Gebhardt entered her guilty pleas before U.S. Magistrate Judge Byron G. Cudmore. Sentencing has been scheduled for July 25, 2011, before U.S. District Judge Sue E. Myerscough.

The offense of mail fraud carries a statutory penalty of up to 30 years in prison; money laundering carries a penalty of up to 10 years in prison. In addition to any term of imprisonment, the government sought forfeiture of at least $1,000,000. As part of her plea, Gebhardt today forfeited her interest in four properties, including three located in Jacksonville: 101 Adele Court; 109 Pearl Place; and 1111 Hall Drive; and, approximately 34 acres located at 12016 North County Road 1650 East, Havana, Ill.

In court documents and during today’s hearing, Gebhardt admitted that she engaged in various schemes to defraud individuals and financial institutions of more than $1,000,000. Gebhardt admitted that she accepted motor homes on trade based on the representation that, as part of the trade, the loan securing the motor home would be paid. Gebhardt however, admitted that she resold the motor homes without paying off the original loan and kept the full amount of money from the sale, thus leaving two parties responsible for loans secured by a single vehicle. Gebhardt also sold individuals’ motor homes on consignment with the agreement that when a unit was sold, Gebhardt was to turn over the sale amount, less her commission, to the vehicle’s owner. Gebhardt admitted that on several occasions between July 2008 and February 2010, she sold a consignment vehicle to another party, but kept the sale proceeds and did not turn over the sales amount to the owner or pay off previous liens.
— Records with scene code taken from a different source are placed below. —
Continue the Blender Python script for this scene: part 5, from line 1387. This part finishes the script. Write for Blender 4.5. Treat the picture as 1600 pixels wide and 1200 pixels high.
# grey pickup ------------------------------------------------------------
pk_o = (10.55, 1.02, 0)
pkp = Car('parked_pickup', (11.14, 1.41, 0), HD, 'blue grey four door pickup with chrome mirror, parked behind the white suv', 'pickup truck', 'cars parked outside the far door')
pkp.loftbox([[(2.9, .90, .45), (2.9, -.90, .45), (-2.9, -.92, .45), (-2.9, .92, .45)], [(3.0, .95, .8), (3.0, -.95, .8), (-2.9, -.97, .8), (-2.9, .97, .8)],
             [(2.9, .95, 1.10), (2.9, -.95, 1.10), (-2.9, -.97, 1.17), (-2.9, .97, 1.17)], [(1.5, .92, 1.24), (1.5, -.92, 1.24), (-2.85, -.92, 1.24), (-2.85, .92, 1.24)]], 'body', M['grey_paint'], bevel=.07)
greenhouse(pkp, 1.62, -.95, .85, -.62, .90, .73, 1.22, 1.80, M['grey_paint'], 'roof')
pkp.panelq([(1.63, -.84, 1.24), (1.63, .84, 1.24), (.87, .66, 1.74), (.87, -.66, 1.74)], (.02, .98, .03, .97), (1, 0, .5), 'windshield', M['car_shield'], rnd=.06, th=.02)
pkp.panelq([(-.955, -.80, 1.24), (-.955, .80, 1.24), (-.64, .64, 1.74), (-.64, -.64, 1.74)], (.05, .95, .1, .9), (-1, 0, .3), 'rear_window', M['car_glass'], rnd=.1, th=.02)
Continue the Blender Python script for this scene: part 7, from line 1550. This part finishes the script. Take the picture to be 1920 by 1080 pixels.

Gebhardt further admitted that after she sold a motor home to purchasers and secured financing for the purchasers, on at least two occasions, she then contacted the purchasers and falsely represented that she had located more favorable financing from a second financial institution. Gebhardt sent the financing forms to the purchasers, and when they sent it back to Gebhardt, she then forwarded it to the financial institution and received the money for the second loan. Instead of paying off the first loan, however, Gebhardt kept the money, leaving the purchasers with two outstanding loans secured by a single motor home.

In or about June 2007, Gebhardt entered into a floor plan line of credit and security agreement with a Jacksonville, Illinois bank that advanced Gebhardt approximately $1.8 million. On several occasions, when bank representatives made inspections of the inventory, Gebhardt admitted that she falsely represented that the collateral was at another location, that potential buyers were testing the units, or the units were being customized by a company located out of state. In fact, Gebhardt admitted that she had sold these vehicles to others without making payment to the bank as promised. During this same time period, Gebhardt admitted she also fraudulently pledged certain trailers and motor homes as collateral for loans and / or lines of credit to at least two additional financial institutions.

The charges were investigated by the Federal Bureau of Investigation; Internal Revenue Service - Criminal Investigation; and the Illinois Secretary of State Police. The case is being prosecuted by Assistant U.S. Attorney Patrick D. Hansen.